A fact that impressed me very much at one of the games that I saw was that the crowd of several hundred people watching our national sport at this faraway corner of the earth, only twenty degrees from the pole, and thousands of miles from railroads or steamship lines, was more widely cosmopolitan than could have been found at any other place on the globe. From the ships were Americans, a hundred or more, men from every seafaring nationality of Europe—Chinese, Japanese and Malays from Tahiti and Hawaii. The colored brother, too, was there, a dozen of him, and several of the players were negroes. Esquimaux of all ages were everywhere, while the red men were represented by the eleven wiry fellows who had snowshoed with me from their home in the valley of the Yukon. One day I noticed that in a little group of eleven, sitting on an overturned sled watching a game, there were representatives of all the five great divisions of the human race.

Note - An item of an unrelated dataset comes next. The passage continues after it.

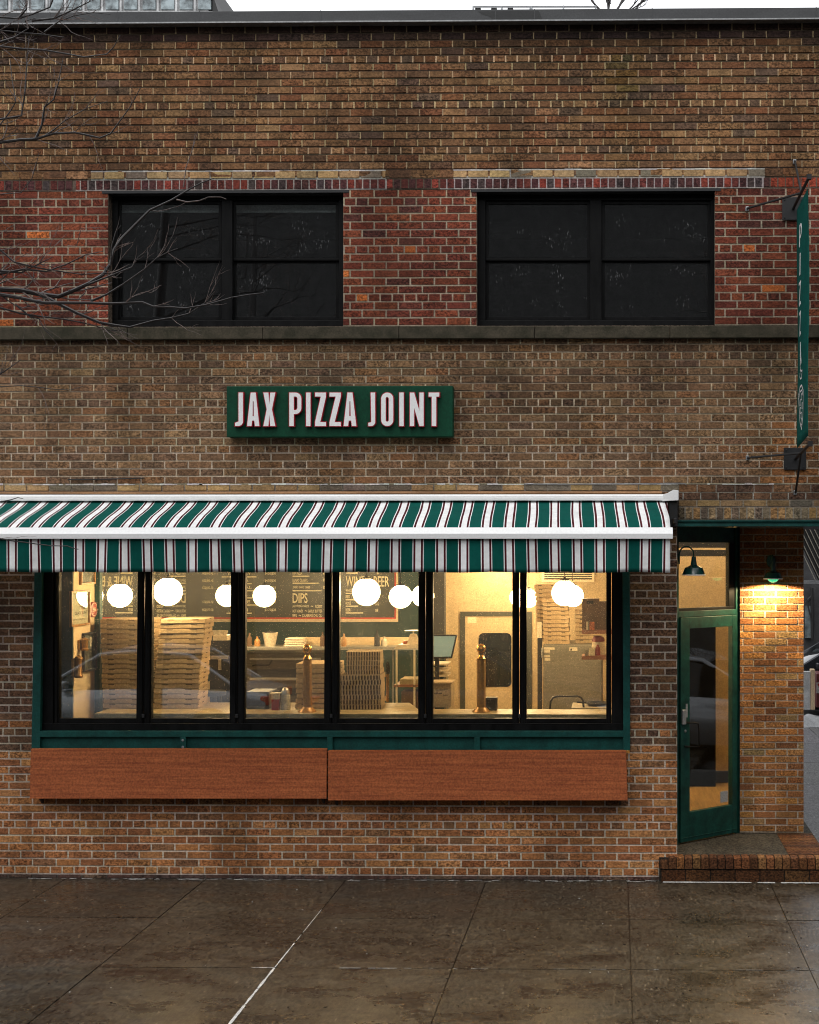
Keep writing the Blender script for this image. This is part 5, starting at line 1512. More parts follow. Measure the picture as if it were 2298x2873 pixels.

There are no men on earth who are more hospitable and more thoroughly good fellows than these whalers of the Arctic Ocean, and it was hard to leave them; but we finally got away and started on the long tramp over the snowy wastes toward the Yukon. Just before we left a notice was posted in the clubhouse which, with many “whereases,” “aforesaids,” and other legal formula, recited that the “Auroras” thought they knew something about ball, and hereby challenged the “Herschels” to meet them on the diamond within three days.